If you asked a pre-industrial person how in the world it would be possible to source, refine, and distribute enough crude oil to power the modern world they would quote some similarly breathless numbers. It's possible because there's a motivation to do it. Simple as that. If we had a similar level of motivation to sequester our excess carbon we could start planning to do that tomorrow and have it done within a decade or three. You can't sequester all the worlds carbon in one place, just like you don't pull it all out of the ground in one place. Big problems seem less so when you realize that solutions are usually distributed.


I don't have the sources or exact numbers on hand, but I remember reading that the world's extractive & production processes create something like ~4 billion tons of oil, ~4 billion tons of iron, ~x billion tons of cement, and ~50 billion tons of sand, per year. These industries developed over many years and as you note are distributed globally. With market demand and regulatory pressure, we believe achieving CO2 removal across different modalities at the giga-ton scale is possible in our lifetimes.
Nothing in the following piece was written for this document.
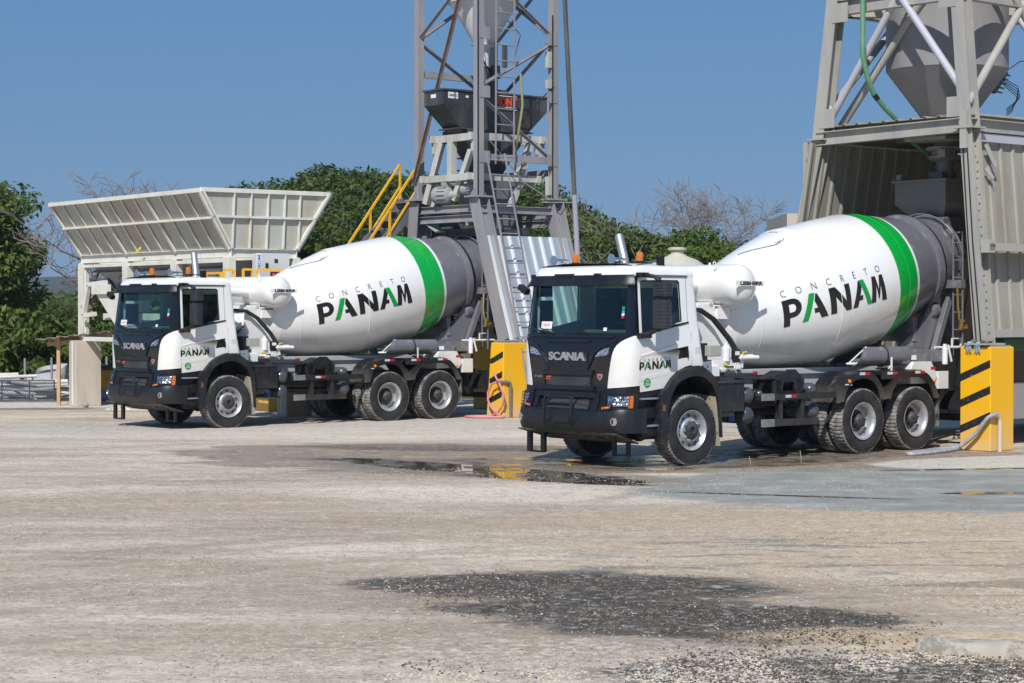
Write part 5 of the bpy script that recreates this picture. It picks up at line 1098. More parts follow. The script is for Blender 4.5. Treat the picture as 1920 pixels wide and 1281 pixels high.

That being said, we try to bring a conservative approach to our scaleup plan. The most immediate challenge is demonstrating CO2 removal at the megaton scale (1 million tons per year) to validate the process and meet short-term demand for voluntary offsets.


For context, Global Natural Gas production is approximately 4,000 billion cubic meters per year.

To sequester the world's carbon emissions, we would need to move and store <1% the volume per year.


That's apples to oranges: we don't store anything like a year's worth of gas.

And anyone in Europe can tell you that natural gas transfer and storage is far from a solved problem.


The idea is not to actively store it, but dump it somewhere where it will store itself.

Europe is a great example of how we have the technology to transfer huge amounts of gas, and the challenges are largely politics and capital.

Nordstream #1 moves 60 billion m3 of gas 1,200 km and cost ~$10 billion


We also got calculations that yielded literal mountains ranges of carbonate... That's not to say carbonate cannot be part of the solution, but maybe it is unlikely to be the only solution.